Respeitar alguém quer dizer que eu o reconheço, que eu o vejo tal como é ou tal
como foi. E ao honrar nossos ancestrais - sejam eles
indígenas, colonizadores, negros escravos e outros imigrantes - estabelecemos
equilíbrio.
Há também outra razão:
Na visão sistêmica, tudo aquilo que
rejeitamos apodera-se de nós; e tudo aquilo que respeitamos deixa-nos livres.
Aquele que dá um lugar àquilo que antes queria eliminar da sua alma,
cresce internamente.
RELEMBRANDO PARA ENTENDER
Antes de o Brasil ser descoberto pelos colonizadores, estas
terras já eram povoadas. O tempo e a colonização
europeia encarregaram-se de extinguir parte
desses povos nativos. Hoje, a maioria deles vive marginalizada ou
falsamente inserida à sociedade. Mesmo nessas condições, os povos nativos
resistem ao tempo e seguem à espera do
reconhecimento de sua ancestralidade -
afinal, foram os primeiros habitantes deste lugar.

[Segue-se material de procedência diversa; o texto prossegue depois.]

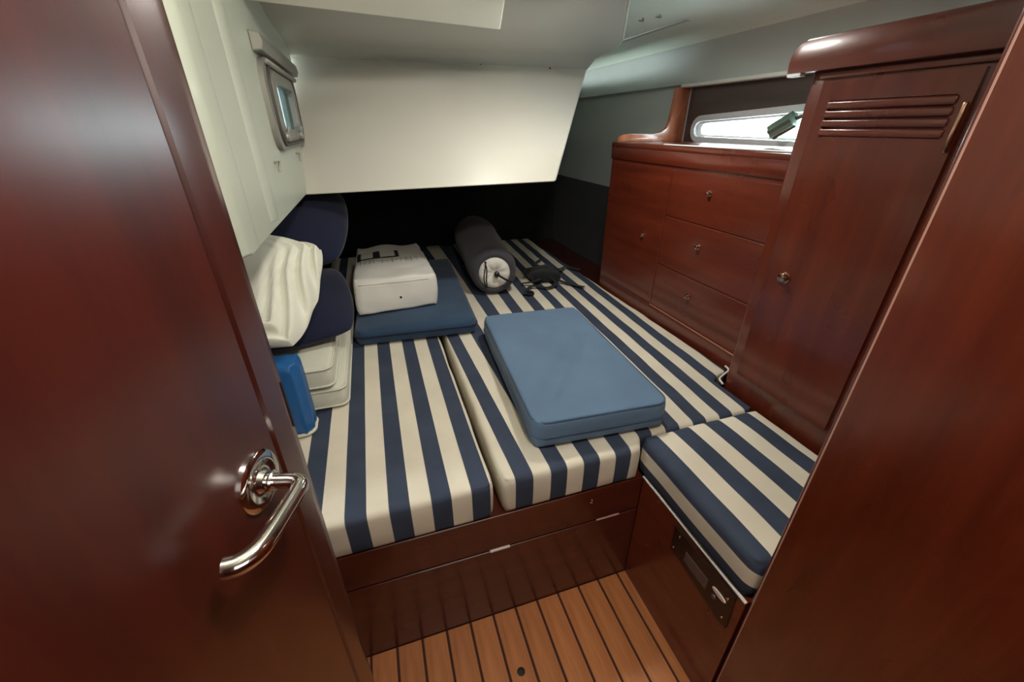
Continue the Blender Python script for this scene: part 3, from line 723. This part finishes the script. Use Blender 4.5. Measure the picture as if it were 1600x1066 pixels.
paths = [[(0.80, 2.28, zb), (0.88, 2.24, zb+0.02), (0.98, 2.30, zb+0.03), (1.06, 2.22, zb), (1.14, 2.10, zb)],
         [(0.86, 2.40, zb), (0.95, 2.30, zb+0.035), (1.00, 2.20, zb+0.012), (0.93, 2.16, zb), (0.84, 2.20, zb+0.006), (0.76, 2.10, zb)],
         [(0.92, 2.55, zb), (1.02, 2.44, zb+0.03), (1.12, 2.42, zb+0.02), (1.20, 2.50, zb), (1.27, 2.42, zb)],
         [(0.90, 2.30, zb+0.04), (1.00, 2.40, zb+0.05), (1.06, 2.50, zb+0.02), (1.02, 2.62, zb), (1.10, 2.72, zb)]]
for q in paths: obj('strap', webbing(q), WEB, t, smooth='auto')
bm = cushion(0.88, 1.06, 2.26, 2.46, zb-0.004, zb+0.045, 0.02, 0.03, 0.01, 0.016, 14, seed=21)
obj('folded_pad', bm, WEB, t, smooth=True)
obj('buckle', prism(rrect(0.775, 0.815, 2.085, 2.13, 0.008), 'z', zb-0.006, zb+0.008, bev=0.002), BLACK, t, smooth='auto')

# cream cushions stacked to port
for q, (x0, x1, y0, y1, z0, z1, lab) in enumerate(((-0.80, -0.186, 1.300, 2.10, ZT+0.006, ZT+0.088, 'lower of two cream boxed cushions left of the white bag'),
                                  (-0.82, -0.215, 1.290, 1.98, ZT+0.096, ZT+0.178, 'upper of two cream boxed cushions, under the pillows'))):
    t = thing('cream_cushion', ((x0+x1)/2, (y0+y1)/2, z0), lab, 'cushion', 'cream cushions stacked by the open door')
    obj('cover', cushion(x0, x1, y0, y1, z0, z1, 0.012, 0.03, 0.005, 0.004, 9, cr=0.03, seed=30+q), CREAMC, t, smooth=True)
    for zz in (z0+0.010, z1-0.008):
        obj('piping', tube([(x, y, zz) for x, y in rrect(x0-0.003, x1+0.003, y0-0.003, y1+0.003, 0.03)], 0.0036, 8, closed=True), CREAMC, t, smooth=True)
# bright blue padded bag standing against the cushions
bm = cushion(-0.66, -0.283, 1.165, 1.262, ZT+0.006, ZT+0.262, 0.020, 0.02, 0.008, 0.002, 9, cr=0.03, seed=41)
for v_ in bm.verts: v_.co.y += 0.006*math.sin(v_.co.x*170); v_.co.x += 0.002*math.sin(v_.co.y*160)
t = thing('blue_bag', (-0.46, 1.21, ZT+0.006), 'bright blue vinyl bag standing upright between the door and the cream cushions', 'bag')
obj('body', bm, BRIGHT, t, smooth=True)
obj('base_trim', tube([(x, y, ZT+0.014) for x, y in rrect(-0.660, -0.283, 1.165, 1.262, 0.03)], 0.006, 8, closed=True), CREAMC, t, smooth=True, label='white trim round the bottom')

# pillows
Mp = frame_M((-0.487, 1.415, 1.066), (0.968, -0.204, -0.144), (0.25, 0.79, 0.557))
obj('pillow', pillow(0.290, 0.215, 0.098, Mp, 72, seed=2, wr=0.016, wf=8, pinch=0.02, ruf=0.022, crn=0.12), PIL,
    label='crumpled white pillow on top of the bright blue bag', cat='pillow', group='pillows piled to port', smooth=True)
Mq = frame_M((-0.42, 2.005, 1.134), (1, -0.05, -0.06), (0.1, 0.85, 0.40))
obj('pillow', pillow(0.30, 0.27, 0.10, Mq, 40, seed=6, wr=0.022, wf=5, pinch=0.0, crn=0.14), NAVY,
    label='large navy pillow wedged under the cockpit moulding behind the white pillow', cat='pillow', group='pillows piled to port', smooth=True)
Mq = frame_M((-0.385, 1.64, 0.895), (1, 0.12, 0.02), (-0.1, 0.95, 0.24))
obj('pillow', pillow(0.25, 0.25, 0.062, Mq, 40, seed=8, wr=0.016, wf=5, pinch=0.0, crn=0.14), NAVY,
    label='smaller navy pillow lying on the cream cushions under the white pillow', cat='pillow', group='pillows piled to port', smooth=True)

Somando-se aos nativos, vieram compor nossa história os colonizadores
portugueses e também os escravos
africanos trazidos por eles. Assim, hoje os colonizadores são
vistos como algozes - estão na posição de genocidas
e etnocidas, os que escravizavam índios e negros e tiravam
proveito as riquezas das terras onde pisavam. Alvo até de ridicularização, os
portugueses também são parte das nossas origens.

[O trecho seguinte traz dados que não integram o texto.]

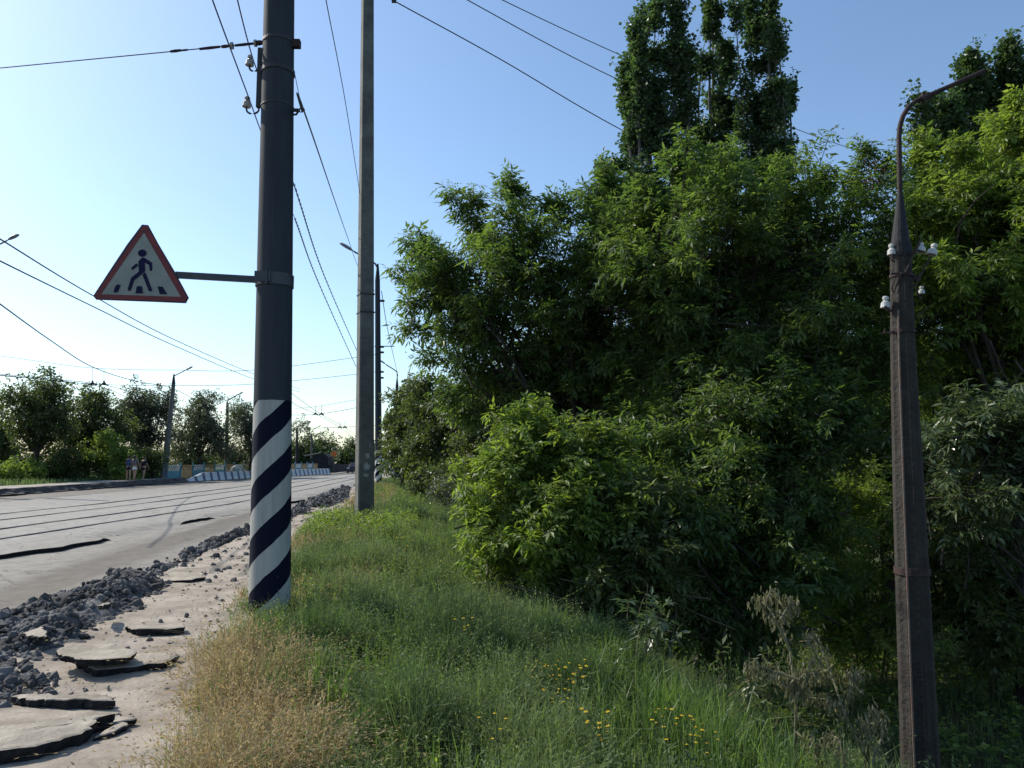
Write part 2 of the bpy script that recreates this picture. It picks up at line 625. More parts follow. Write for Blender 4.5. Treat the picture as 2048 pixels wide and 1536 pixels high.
# pavement and kerb on the far side
REF = x_left
sheet('pavement', lambda y: x_left(y) + (float(vnoise(y, 0, 1.4, 51)) - .5) * .25, lambda y: x_left(y) - 2.6, 8, seg((-12, 59, .5),),
      lambda X, Y: .30 + (vnoise(X, Y, .8, 52) - .5) * .03, M['pavement'])
mb = MB()
yk = seg((-12, 60, .25),)
xk = np.array([float(x_left(y)) for y in yk])
for k in range(len(yk) - 1):
    pass
prof = [(-.10, .31), (.08, .30), (.17, .22), (.26, .10), (.42, .03)]
vv = []
for i, (dx, z) in enumerate(prof):
    jx = (vnoise(yk, i * 3.1, .6, 61) - .5) * .22 + (vnoise(yk, i * 2.1, .25, 63) - .5) * .1
    jz = (vnoise(yk, i * 5.7, .5, 62) - .5) * .09 * (1 if i else 0)
    vv.append(np.stack([xk + dx + jx * (1 if i else 0), yk, z + jz + .004], -1))
vv = np.array(vv)
k = len(yk)
q = np.arange(k - 1)
for i in range(len(prof) - 1):
    mb.add(np.vstack([vv[i], vv[i + 1]]), np.stack([q, q + 1, q + k + 1, q + k], -1))
tag(mb.build('kerb_edge', M['kerb']), kind='structure')

# tram rails: heads flush in the paving with a flangeway beside each
RX = (-10.15, -11.68, -13.4, -14.93)
lab = ['tram rail nearest the broken edge of the paving', 'second tram rail counted from the near lane',
       'third tram rail counted from the near lane', 'tram rail farthest from the near lane']
for r, x0 in enumerate(RX):
    o = thing('tram_rail', lab[r], 'rail', (x0, 8, .06), 'tram rails set in the paving')
    yy = seg((-10, 45, 1.0), (45, 121, 4))
    for nm, dx, wd, z, mt in (('rail_head', 0, .055, .072, M['steel']), ('flangeway', .06, (.035, .024, .03, .02)[r], .0685, M['slab_side'] if r == 0 else M['rubble_dark'])):
        mb = MB()
        xx = np.array([x0 + float(drift(y)) + dx for y in yy])
        if nm == 'flangeway' and r % 2 == 0:
            xx -= 2 * dx
        a = np.stack([xx - wd / 2, yy, np.full(len(yy), z)], -1)
        b = np.stack([xx + wd / 2, yy, np.full(len(yy), z)], -1)
        a2, b2 = a.copy(), b.copy()
        a2[:, 2] -= .05
        b2[:, 2] -= .05
        k = len(yy)
        q = np.arange(k - 1)
        st = np.stack([q, q + 1, q + k + 1, q + k], -1)
        mb.add(np.vstack([a, b]), st)
        mb.add(np.vstack([a2, a]), st)
        mb.add(np.vstack([b, b2]), st)
        mb.build(nm, mt, o)

# ------------------------------------------------------------------ poles
def stripemat(name, period, slope_per_rad, zbase, ztop, white, navy, plain, plain2, phase=0):
    """spiral warning stripes below ztop, bare weathered concrete above (object coordinates: z from the base)"""
    m = bpy.data.materials.new(name)
    m.use_nodes = True
    n = m.node_tree
    L = n.links
    bs = n.nodes['Principled BSDF']
    bs.inputs['Roughness'].default_value = .75
    bs.inputs['Specular IOR Level'].default_value = .12
    tc = n.nodes.new('ShaderNodeTexCoord')
    sx = n.nodes.new('ShaderNodeSeparateXYZ')
    L.new(tc.outputs['Object'], sx.inputs[0])

    def mth(op, a, b=None, c=None):
        k = n.nodes.new('ShaderNodeMath')
        k.operation = op
        for i, q in enumerate((a, b, c)):
            if q is None:
                continue
            if isinstance(q, (int, float)):
                k.inputs[i].default_value = q
            else:
                L.new(q, k.inputs[i])
        return k.outputs[0]
    ang = mth('ARCTAN2', sx.outputs[0], mth('MULTIPLY', sx.outputs[1], -1.0))   # 0 towards the viewer's side (-y), seam behind
    zz = mth('SUBTRACT', sx.outputs[2], mth('MULTIPLY', ang, slope_per_rad))
    nz = n.nodes.new('ShaderNodeTexNoise')
    nz.inputs['Scale'].default_value = 6
    L.new(tc.outputs['Object'], nz.inputs['Vector'])
    zz = mth('ADD', zz, mth('MULTIPLY', mth('SUBTRACT', nz.outputs['Fac'], .5), .035))
    fr = mth('FRACT', mth('DIVIDE', mth('ADD', zz, phase + 50 * period), period))
    isn = mth('GREATER_THAN', fr, .5)
    mp = n.nodes.new('ShaderNodeMapping')
    mp.inputs['Scale'].default_value = (9, 9, .7)
    L.new(tc.outputs['Object'], mp.inputs[0])
    gr = n.nodes.new('ShaderNodeTexNoise')
    gr.inputs['Scale'].default_value = 1.5
    gr.inputs['Detail'].default_value = 10
    gr.inputs['Roughness'].default_value = .7
    L.new(mp.outputs[0], gr.inputs[0])

    def mix(fac, a, b, bt='MIX'):
        k = n.nodes.new('ShaderNodeMix')
        k.data_type = 'RGBA'
        k.blend_type = bt
        for i, q in ((0, fac), (6, a), (7, b)):
            if isinstance(q, tuple):
                k.inputs[i].default_value = (*q, 1)
            elif isinstance(q, (int, float)):
                k.inputs[i].default_value = q
            else:
                L.new(q, k.inputs[i])
        return k.outputs[2]
    paint = mix(isn, white, navy)
    rp = n.nodes.new('ShaderNodeValToRGB')
    rp.color_ramp.elements[0].position = .35
    rp.color_ramp.elements[0].color = (.6, .6, .6, 1)
    rp.color_ramp.elements[1].position = .6
    rp.color_ramp.elements[1].color = (1, 1, 1, 1)
    L.new(gr.outputs['Fac'], rp.inputs[0])
    paint = mix(.6, paint, rp.outputs[0], 'MULTIPLY')
    ch = n.nodes.new('ShaderNodeTexNoise')
    ch.inputs['Scale'].default_value = 16
    ch.inputs['Detail'].default_value = 8
    ch.inputs['Roughness'].default_value = .7
    L.new(tc.outputs['Object'], ch.inputs['Vector'])
    low = mth('MULTIPLY', mth('SUBTRACT', .55, mth('MINIMUM', sx.outputs[2], .55)), .22)
    chip = mth('GREATER_THAN', mth('ADD', ch.outputs['Fac'], low), .70)
    paint = mix(chip, paint, (.10, .095, .085))
    conc = mix(gr.outputs['Fac'], plain2, plain)
    top = mth('GREATER_THAN', mth('ADD', sx.outputs[2], mth('MULTIPLY', nz.outputs['Fac'], .02)), ztop + .01)
    L.new(mix(top, paint, conc), bs.inputs['Base Color'])
    bp = n.nodes.new('ShaderNodeBump')
    bp.inputs['Strength'].default_value = .5
    bp.inputs['Distance'].default_value = .01
    L.new(gr.outputs['Fac'], bp.inputs['Height'])
    L.new(bp.outputs[0], bs.inputs['Normal'])
    return m


PAINT_W, PAINT_N = (.36, .365, .34), (.004, .006, .02)
CONC, CONC2 = (.055, .064, .074), (.016, .021, .028)
M['striped'] = stripemat('striped', .545, .18, 0, 2.23, PAINT_W, PAINT_N, CONC, CONC2, phase=.124)
M['striped_far'] = stripemat('striped_far', .56, .18, 0, 2.25, (.5, .52, .5), PAINT_N, CONC, CONC2, phase=.2)
M['concrete'] = mat('concrete', (.145, .145, .13), .9, .25, 3, .5, color2=(.085, .087, .08), bscale=40)
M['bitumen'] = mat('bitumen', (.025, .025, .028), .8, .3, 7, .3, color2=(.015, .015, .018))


def shaft(name, base, topx, r0, r1, h, mt, parent, n=40):
    """tapered round shaft built upright at the origin, then tilted and moved, so its material runs along it"""
    mb = MB()
    zs = np.linspace(-.4, h, 14)
    rr = r0 + (r1 - r0) * np.clip(zs, 0, None) / h
    mb.tube(np.stack([zs * 0, zs * 0, zs], -1), rr, n, phase=0)
    o = mb.build(name, mt, None, smooth=True)
    o.parent = parent
    o.rotation_euler = (0, math.atan2(topx, h), 0)
    return o


# -- the near striped pole
B1 = P(539, 1226, 8.2)
B1[2] = 0.0
near = thing('tram_pole', 'thick grey pole with navy and white spiral stripes, the nearer striped pole carrying the sign', 'pole', B1,
             'striped tram poles along the road')
near.rotation_euler.z = 0
shaft('shaft', B1, -.15, .212, .140, 10.2, M['striped'], near)


def ring(parent, name, px, py, D, r, hh, mt, tilt=0.0):
    c = P(px, py, D)
    mb = MB()
    mb.lathe(c - np.array((tilt, 0, hh / 2)), c + np.array((tilt, 0, hh / 2)), [(0, r - .01), (0, r), (1, r), (1, r - .01)], 32)
    return mb.build(name, mt, parent, smooth=False)


def on1(py):   # centre of the near pole at picture height py
    z = P(539, py, 8.2)[2]
    return np.array((B1[0] - .0147 * z, B1[1], z)), .212 + (.140 - .212) * z / 10.2


bpy.context.view_layer.update()
for py, hh, dr in ((86, .035, .008), (145, .045, .012), (215, .02, .006)):
    c, r = on1(py)
    mb = MB()
    mb.lathe(c - np.array((0, 0, hh / 2)), c + np.array((0, 0, hh / 2)), [(0, r), (0, r + dr), (1, r + dr), (1, r)], 32)
    mb.build('band', M['steel'], near)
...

Da chegada dos portugueses até a formação do Brasil
Imperial, muitas mulheres - índias ou negras
- serviram forçadamente aos seus
senhores. Posteriormente, o berço da miscigenação brasileira foi reforçado pela presença de imigrantes. Na política, o governo passou do império à república. E na república,
fomos atingidos por uma sucessão de presidentes, crises, ditadura e disputas
por poder.
E é
de toda essa história que nós somos filhos.
Somos filhos dos índios, dos portugueses, dos africanos trazidos como
escravos, dos imigrantes, das famílias que foram separadas, dos mortos nos
navios, daqueles que perderam tudo e também daqueles que pegaram o que puderam.

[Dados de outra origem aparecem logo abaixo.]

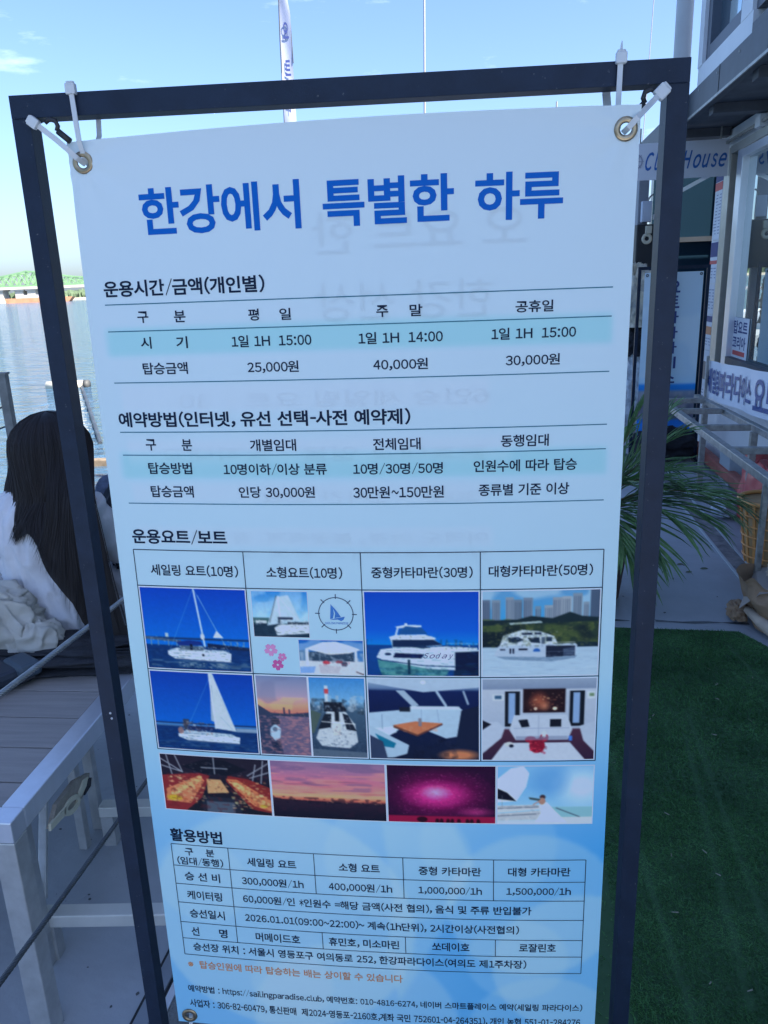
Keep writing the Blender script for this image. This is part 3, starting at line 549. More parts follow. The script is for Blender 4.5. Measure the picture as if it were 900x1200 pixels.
def p6(P):
    P.grad([(0, (110, 130, 175)), (.25, (165, 150, 180)), (.36, (235, 150, 130)), (.45, (215, 120, 110)), (.5, (90, 90, 120)), (1, (60, 80, 120))]); P.noise(4, 8, .6, (110, 120, 160), 0, .35, .5); P.noise(5, 8, .5, (255, 190, 130), .26, .42, .5)
    P.poly([(0, .36), (.25, .46), (.6, .47), (1, .44), (1, .50), (0, .50)], (45, 58, 90)); P.rect(.5, .39, .53, .48, (45, 55, 85)); P.rect(.6, .41, .63, .48, (50, 60, 90)); P.rect(0, .5, 1, 1, (95, 90, 125)); P.poly([(0, .5), (.35, .5), (.45, 1), (0, 1)], (30, 50, 85), .8); P.noise(16, 50, .6, (190, 130, 140), .5, 1, .5)
    P.poly([(.22, .66), (.32, .6), (.43, .66), (.40, .78), (.30, .82), (.21, .75)], (165, 195, 225)); P.poly([(.25, .53), (.4, .53), (.42, .6), (.24, .62)], (40, 50, 75)); P.ell(.31, .67, .05, .03, (90, 110, 140)); P.poly([(.2, .83), (.4, .83), (.38, .95), (.26, .95)], (15, 30, 60), .6)
    P.waves(.52,.99,220,[(225,150,140),(60,60,100),(190,120,130)],.5); P.specks(.0,.44,1,.5,40,[(200,150,120),(40,50,80)],.012,.6)
def p7(P):
    P.grad([(0, (55, 130, 205)), (.3, (110, 170, 220)), (.38, (60, 90, 120)), (1, (35, 55, 85))]); P.rect(.28, .1, .34, .32, (190, 210, 230)); P.rect(.275, .14, .345, .2, (200, 70, 80)); P.noise(16, 16, .8, (170, 190, 210), .22, .42, .55); P.noise(20, 14, .8, (30, 45, 60), .26, .45, .6)
    P.noise(40, 50, .5, (70, 95, 125), .42, 1, .6); P.poly([(0, .4), (.2, .45), (.05, .7), (0, .7)], (70, 90, 90)); P.poly([(.25, .30), (.58, .30), (.66, .40), (.55, .44), (.25, .42)], (20, 28, 45)); P.poly([(.3, .42), (.64, .42), (.80, .58), (.84, .80), (.68, .88), (.18, .86), (.08, .76), (.2, .55)], (185, 200, 218))
    P.poly([(.26, .45), (.38, .45), (.36, .62), (.12, .65)], (22, 32, 50)); P.poly([(.58, .44), (.68, .46), (.82, .66), (.64, .64)], (25, 35, 55)); P.rect(.44, .42, .52, .54, (20, 30, 45)); P.rect(.40, .54, .54, .72, (200, 205, 215)); P.poly([(0, .9), (1, .93), (1, 1), (0, 1)], (80, 100, 125)); P.noise(40, 40, .15)
    P.specks(.3,.48,.72,.84,90,[(230,235,242),(120,135,160),(60,75,100)],.018,.6); P.specks(0,.26,1,.42,160,[(190,205,225),(40,60,90),(110,140,170)],.016,.6); P.line(.2,.55,.8,.57,.006,(230,238,248)); P.waves(.6,.99,60,[(80,105,140),(20,40,70)])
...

Somos filhos, portanto somos pequenos.
É a hierarquia se
manifestando. Viemos muito depois de todos esses acontecimentos e pelo
preço que nossos antepassados pagaram.
Mas atenção: diferente do que
muitos costumam imaginar, nós não estamos pagando nenhum preço pelo que
nossos antepassados fizeram.
Nós somos o resultado de tudo o que povos do passado viveram e de todos
os contextos que se sucederam nesse passado pelo preço que nossos antepassados
pagaram.
Nós somos o resultado do sonho dos nossos ancestrais. O resultado do sonho de uma vida melhor para seus descendentes. Eles
pagaram um preço pelas escolhas deles, e nós estamos
vivendo algo hoje pelo que eles tiveram a coragem de fazer buscando acertar e, às vezes, errando.
Mas assumir o papel de
vítima é o que nós estamos fazemos: olhamos para o passado com críticas e
rancor; muitas
vezes excluindo
ancestrais, muitas vezes
os ridicularizando, contando “piadas de
português"...
Vivem dentro de nós todas essas partes que vieram antes, todas as coisas
que aconteceram no passado. Então, ao mesmo tempo, nos
comportamos também como aqueles a quem consideramos algozes - por exemplo: reagimos instintivamente com racismo em várias
situações cotidianas.
Continua vivo dentro de nós o racismo, continua vivo dentro de nós o repúdio ao
portugueses.
Nossos movimentos de proteger os indígenas, em alguns casos, são
falsos - lá dentro de si, quase todo mundo ainda vai encontrar a ressonância de
que indígenas são ociosos. Tudo isso vive dentro de nós.
Todos nossos ancestrais pagaram um preço muito alto para realizar suas
buscas e realizar seus sonhos. Os índios pagaram um preço muito alto, os negros também, os outros imigrantes também viveram situações ruins.
Então como é que nos colocamos assim como vítima ou como superiores?
Existe uma frase de solução na Constelação Familiar que diz :
“Eu
acolho tudo o que vem de vocês, pelo preço que lhes custou”.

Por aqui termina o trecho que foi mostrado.